The Rise of the “Watcher Society”

My comment to this post on Hugh Howey’s “Wayfinder” blog…

It’s silly (sad even) that we live in a society where we are “watched” to see if we do anything “wrong.” (Both quoted terms are used loosely).

You could go to a beach, and while having fun doing some sort of dance be caught on video (uploaded to YouTube) for public spectacle (good or bad).

In this instance, Eli is who he is, and I respect that. I’m not going to judge him in any way, shape or form based on minutes of video. The sports media might (I’m not sure if they did), but why can’t Eli just go to his brother’s football game and watch it in whatever way suits him best?

Even if he is considered a “public figure” … that doesn’t mean every single morsel of his life needs to be turned upside down. (Not saying Hugh did that, he is of course sharing his awesome wisdom based on that).

Assume the best in people, indeed. Don’t fall for the public spectacle “knee-jerk” reactions (especially prompted by media). We all have faults, every single one of us. That doesn’t mean that every single instance that gets caught on a viewing media needs to be explicated 10^99.

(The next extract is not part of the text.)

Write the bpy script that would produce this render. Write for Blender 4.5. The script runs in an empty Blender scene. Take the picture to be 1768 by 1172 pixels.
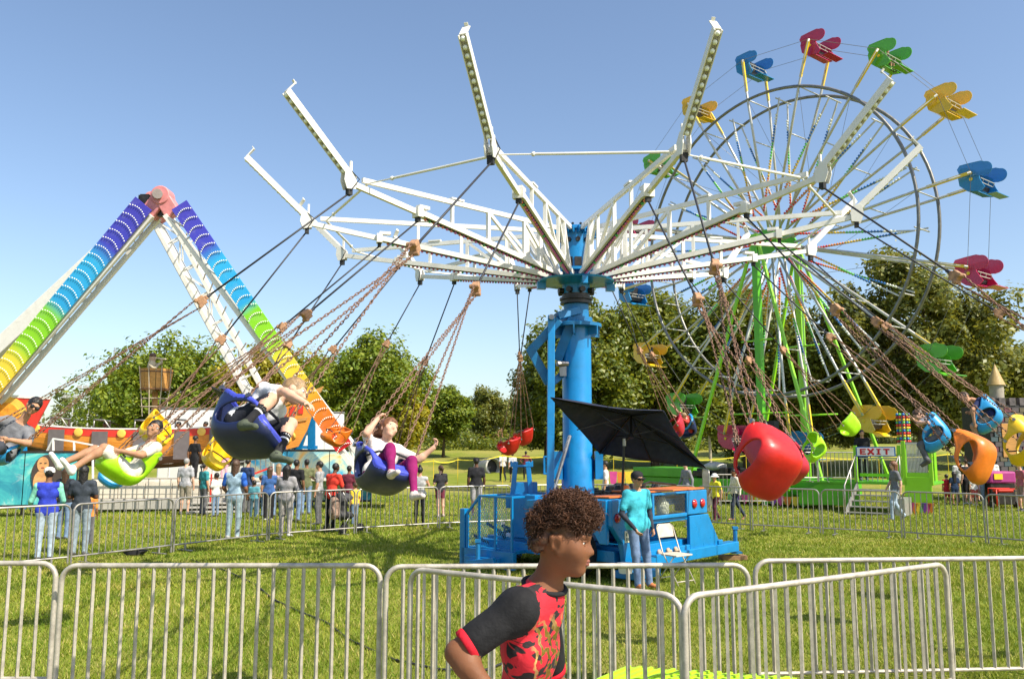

We need to quit watching each other so much, assume better of people as Hugh has so eloquently pointed out, and focus more on the moments that actually mean something (in the big picture).

As for the Cam Newton share by Nan, good on him.


Further comments about the Watcher Society

Some of us worry about the NSA overreach into our private lives, and participate in activism to combat it.

But there’s one form of overreach that is becoming insane, and if we are to expect the NSA to quit watching everything we do … then we need to adopt behaviors that support the idea.

Otherwise, in the Watcher Society, you won’t be able to move around and live like a human being.

Every move you make will be watched in some form by someone, and even posted to public media without your consent to be scrutinized without proper context.

That is a dangerous society to live in for numerous reasons I won’t detail here.

And we are better than that (I hope).